Tuesday, April 1, 2014

Occidental Petroleum (OXY) 2014 Review

Occidental Petroleum produces and markets crude oil and natural gas, manufactures industrial chemicals, plastics and fertilizer and transports natural gas through pipelines. The company has grown profits and dividends at a 14-15% over the last ten years. OXY’s return on equity has been in the 11-20% range.
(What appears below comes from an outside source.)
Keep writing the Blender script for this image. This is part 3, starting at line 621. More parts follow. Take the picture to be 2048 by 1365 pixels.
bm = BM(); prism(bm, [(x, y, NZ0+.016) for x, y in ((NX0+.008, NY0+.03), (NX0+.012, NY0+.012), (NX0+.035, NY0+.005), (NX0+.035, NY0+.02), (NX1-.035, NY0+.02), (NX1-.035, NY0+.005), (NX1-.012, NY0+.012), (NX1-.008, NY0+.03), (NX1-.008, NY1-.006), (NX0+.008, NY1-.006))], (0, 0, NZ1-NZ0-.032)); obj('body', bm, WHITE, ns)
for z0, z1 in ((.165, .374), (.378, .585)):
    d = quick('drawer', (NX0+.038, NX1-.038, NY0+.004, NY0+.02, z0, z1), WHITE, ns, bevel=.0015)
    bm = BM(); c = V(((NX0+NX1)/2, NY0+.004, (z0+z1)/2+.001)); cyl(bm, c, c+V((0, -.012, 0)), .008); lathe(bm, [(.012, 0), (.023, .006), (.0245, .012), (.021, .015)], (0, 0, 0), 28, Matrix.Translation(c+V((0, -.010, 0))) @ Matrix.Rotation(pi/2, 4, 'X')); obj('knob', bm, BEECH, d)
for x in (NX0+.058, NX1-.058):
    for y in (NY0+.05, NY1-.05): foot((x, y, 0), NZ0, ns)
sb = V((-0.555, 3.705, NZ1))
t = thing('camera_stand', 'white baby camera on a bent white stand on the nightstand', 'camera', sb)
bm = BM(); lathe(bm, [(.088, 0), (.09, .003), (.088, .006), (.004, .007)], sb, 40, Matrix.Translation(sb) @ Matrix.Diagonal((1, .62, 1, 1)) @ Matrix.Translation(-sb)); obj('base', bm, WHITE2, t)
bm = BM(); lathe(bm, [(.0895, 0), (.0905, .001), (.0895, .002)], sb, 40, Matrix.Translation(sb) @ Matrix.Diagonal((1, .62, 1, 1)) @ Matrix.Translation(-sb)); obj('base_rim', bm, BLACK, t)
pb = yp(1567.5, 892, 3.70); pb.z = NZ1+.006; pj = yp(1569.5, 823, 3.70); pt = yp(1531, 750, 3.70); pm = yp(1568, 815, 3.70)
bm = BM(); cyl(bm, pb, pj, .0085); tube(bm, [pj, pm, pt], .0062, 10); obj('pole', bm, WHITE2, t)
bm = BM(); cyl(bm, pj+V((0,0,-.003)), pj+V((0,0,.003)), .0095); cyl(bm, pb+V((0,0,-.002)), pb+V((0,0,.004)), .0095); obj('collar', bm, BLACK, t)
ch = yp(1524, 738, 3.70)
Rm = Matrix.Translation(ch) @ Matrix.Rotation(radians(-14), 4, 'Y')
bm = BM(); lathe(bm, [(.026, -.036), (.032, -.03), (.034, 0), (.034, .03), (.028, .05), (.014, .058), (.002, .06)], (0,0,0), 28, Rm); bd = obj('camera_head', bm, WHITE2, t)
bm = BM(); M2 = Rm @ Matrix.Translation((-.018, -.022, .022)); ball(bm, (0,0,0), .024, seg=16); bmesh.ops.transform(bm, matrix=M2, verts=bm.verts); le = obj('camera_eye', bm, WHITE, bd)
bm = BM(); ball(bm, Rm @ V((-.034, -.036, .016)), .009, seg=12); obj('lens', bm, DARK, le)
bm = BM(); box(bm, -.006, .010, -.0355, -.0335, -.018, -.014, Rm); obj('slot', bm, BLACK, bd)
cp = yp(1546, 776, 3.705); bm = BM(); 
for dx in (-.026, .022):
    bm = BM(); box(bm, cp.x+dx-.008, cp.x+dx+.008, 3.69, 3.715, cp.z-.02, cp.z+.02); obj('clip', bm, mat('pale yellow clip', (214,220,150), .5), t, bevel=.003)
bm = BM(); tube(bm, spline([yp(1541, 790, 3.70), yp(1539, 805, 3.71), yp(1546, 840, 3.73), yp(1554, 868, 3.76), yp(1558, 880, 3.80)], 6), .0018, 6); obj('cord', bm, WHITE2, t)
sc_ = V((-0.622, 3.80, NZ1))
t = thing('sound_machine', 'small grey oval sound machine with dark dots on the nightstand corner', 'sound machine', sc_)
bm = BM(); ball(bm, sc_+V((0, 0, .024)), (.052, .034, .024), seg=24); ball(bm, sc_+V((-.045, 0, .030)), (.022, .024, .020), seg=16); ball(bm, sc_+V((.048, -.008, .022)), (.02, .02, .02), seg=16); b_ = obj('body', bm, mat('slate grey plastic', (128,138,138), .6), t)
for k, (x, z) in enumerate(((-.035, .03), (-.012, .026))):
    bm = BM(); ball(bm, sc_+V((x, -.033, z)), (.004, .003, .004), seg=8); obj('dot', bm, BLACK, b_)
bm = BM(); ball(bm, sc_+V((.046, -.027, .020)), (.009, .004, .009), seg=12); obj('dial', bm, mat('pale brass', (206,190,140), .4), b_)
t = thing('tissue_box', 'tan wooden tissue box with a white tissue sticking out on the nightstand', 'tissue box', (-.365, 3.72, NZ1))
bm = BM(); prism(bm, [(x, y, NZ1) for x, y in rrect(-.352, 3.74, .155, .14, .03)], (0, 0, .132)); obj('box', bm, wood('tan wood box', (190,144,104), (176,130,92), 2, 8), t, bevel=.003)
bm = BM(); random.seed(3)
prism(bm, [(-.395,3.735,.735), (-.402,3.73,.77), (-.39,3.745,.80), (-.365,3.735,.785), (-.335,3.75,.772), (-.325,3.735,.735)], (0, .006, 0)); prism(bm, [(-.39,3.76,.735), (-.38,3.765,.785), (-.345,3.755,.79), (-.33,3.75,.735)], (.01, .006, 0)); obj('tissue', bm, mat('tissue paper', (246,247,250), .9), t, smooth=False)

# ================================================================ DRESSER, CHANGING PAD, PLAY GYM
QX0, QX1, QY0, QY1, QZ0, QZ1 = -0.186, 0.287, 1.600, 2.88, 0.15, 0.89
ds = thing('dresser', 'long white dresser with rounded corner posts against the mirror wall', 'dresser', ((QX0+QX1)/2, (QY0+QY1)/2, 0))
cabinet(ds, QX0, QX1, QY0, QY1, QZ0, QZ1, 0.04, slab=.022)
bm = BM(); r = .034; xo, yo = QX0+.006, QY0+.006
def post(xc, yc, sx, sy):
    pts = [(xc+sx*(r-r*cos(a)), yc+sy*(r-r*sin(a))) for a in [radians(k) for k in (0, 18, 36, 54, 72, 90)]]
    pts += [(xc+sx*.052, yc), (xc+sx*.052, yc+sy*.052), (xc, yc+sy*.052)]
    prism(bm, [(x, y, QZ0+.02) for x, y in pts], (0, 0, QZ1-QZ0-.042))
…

The company should continue to grow dividends and earnings as a result of:

(1) rising production from new properties,

(2) divesting non-core assets,

(3) acquisitions,

            (4) stock buyback program.

Negatives:

(1) OXY earnings are very levered to the price of crude oil,

(2) political instability remains a major threat to earnings,

(3) highly competitive industry.

OXY is rated A++ by Value Line, has a 14% debt to equity ratio and its stock yields 3.0%.

  Statistical Summary

                 Stock      Dividend       Payout      # Increases  
                Yield      Growth Rate     Ratio       Since 2004

OXY           3.0%          9%             40%              10
Ind Ave       2.6            9                 28                 NA

                Debt/                        EPS Down       Net        Value Line
                Equity         ROE      Since 2004      Margin       Rating

OXY          14%          13%            3                23%           A++
Ind Ave      21             18              NA               7              NA
     Chart

            Note: OXY stock made initial good progress off its September 2008 low, quickly surpassing the downtrend off its May 2008 high (straight red line) and the November 2008 trading high (green line).  Long term, it is in a trading range (blue lines).  Intermediate term, it is in a trading range (purple line is lower boundary).  The wiggly red line is the 50 day moving average.  The Dividend Growth Portfolio owns a 75% position in OXY.  The upper boundary of its Buy Value Range is $72; the lower boundary of its Sell Half Range is $166.